Le problème de la prostitution est grandissant en Indonésie et les nouvelles technologies ont apporté encore plus de moyens d’élargir l’industrie du sexe. Le gouvernement indonésien fait donc face à un réel besoin de politique clair pour régler le problème et mieux contrôler le secteur. Il devrait arrêter de se concentrer sur l’aspect immoral de la prostitution pour régler les réels problèmes que cela pose.
Bibliographie :
Hull, Terence H. « From Concubines to Prostitutes.
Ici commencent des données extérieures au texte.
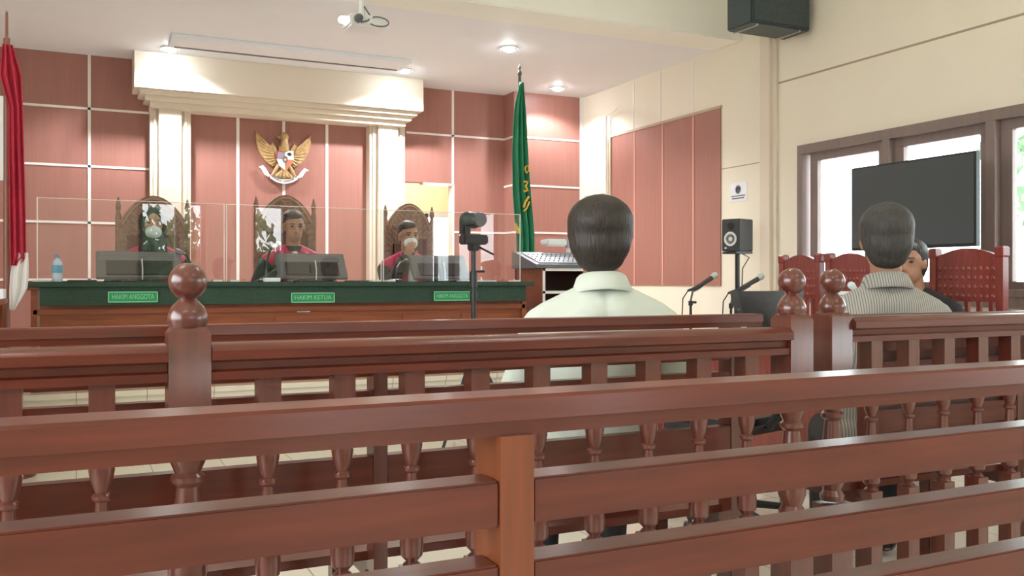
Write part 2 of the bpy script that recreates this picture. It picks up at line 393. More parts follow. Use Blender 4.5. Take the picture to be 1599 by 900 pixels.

A Partial History of Trade in Sexual Services in Indonesia », Moussons no. 29 (2017) : 65-93.
Pew research center. « table : Muslim population by country », 27 Janvier 2011, consulté le 31 mars 2020. https://www.pewforum.org/2011/01/27/table-muslim-population-by-country/
Riswanda, Corcoran- Nantes Yvonne et McIntyre-Mills Janet. « Re-framing Prostitution in Indonesia: A Critical Systemic Approach. », Springer Science+Business Media 29, (2016) : 517-539. 10.1007/s11213-016-9379-2
Riswanda, Corcoran- Nantes Yvonne et McIntyre-Mills Janet. « Prostitution and Human Rights in Indonesia: A Critical Systemic Review of Policy Discourses and Scenarios », Springer Science+Business Media 30, (2017) : 213-237. 10.1007/s11213-016-9393-4
Surtees, Rebecca. « Traditional and Emergent Sex Work in Urban Indonesia », Intersections : gender, history and culture in the Asian context 10, (2004).